Everyone’s talking about sustainability. Brands are queuing up to announce how green their existing or slowly improving operations are. But the really exciting potential is in g-commerce; radical new business and service models that provide a step change in both environmental and commercial terms.

Bank of Barta, from a consumer perspective is a breakthrough service; the eBay of sharing. Many consumer goods are bought by individuals and hardly used. Power tools for instance are used for less than 10 minutes a year on average. A huge step-change in our carbon footprints could be achieved if we loaned products to others and borrowed theirs. We would feel good about the community aspects. It gives us something more tangible and extensive to do than carbon slimming and recycling. We would also save money. A lot of money. The ‘bank’ bit of bank of barta would record credits for items shared out, which you could then spend. By loaning out everything from a drill, a car, a wedding hat, you could get a free holiday home. People love this sort of sharing community, it’s the heart of web 2.0; not only in media (YouTube, Flickr, eBay) but in green areas too (eg Freecycle – saving the world one gift at a time” - a place where you give goods you would have thrown out to others, which has nearly 4m members).

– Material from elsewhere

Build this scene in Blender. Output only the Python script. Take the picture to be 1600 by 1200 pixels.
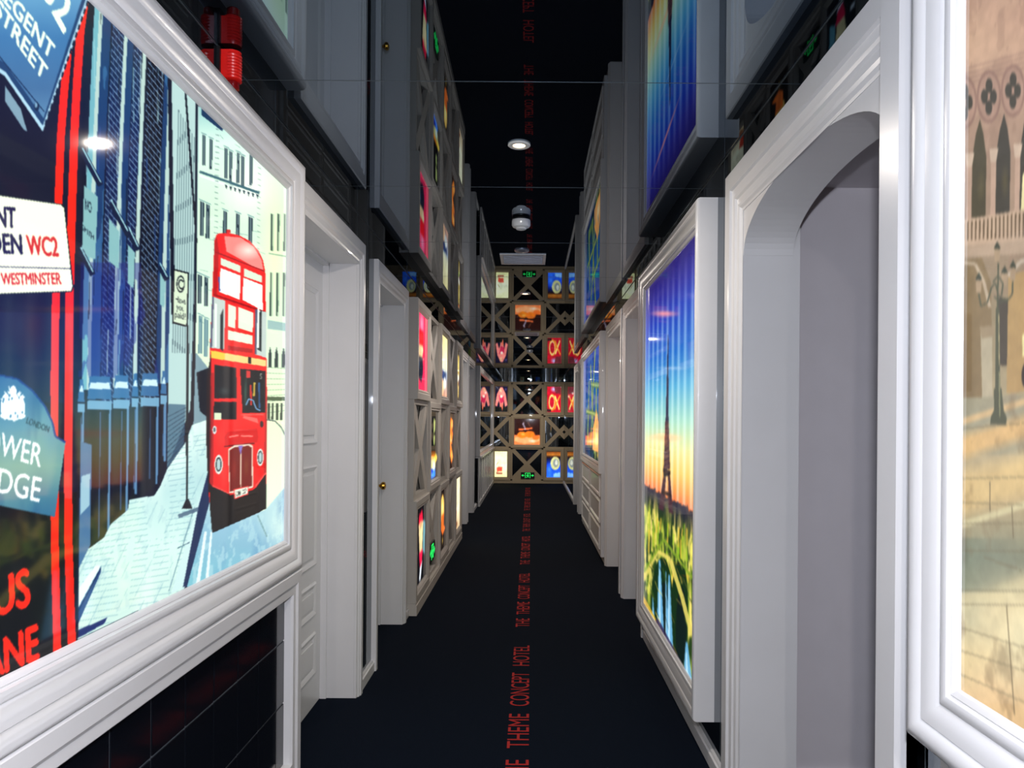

Bank of Barta from a business perspective is a breathrough new insurance model. When people lend a product to others they need to have a safety net; in case it comes back broken. Claims will likely be low, because people in this scheme are working from goodwill and will take good care of others’ goods. Plus there will be an eBay style feedback system. But still, accidents happen. The subscription which people pay will cover insurance, as well as the site and service. Working with a household name bank will give people confidence in the reliability of the scheme. And this high profile start-up will also reflect well on the bank; doing green rather than simply preaching it."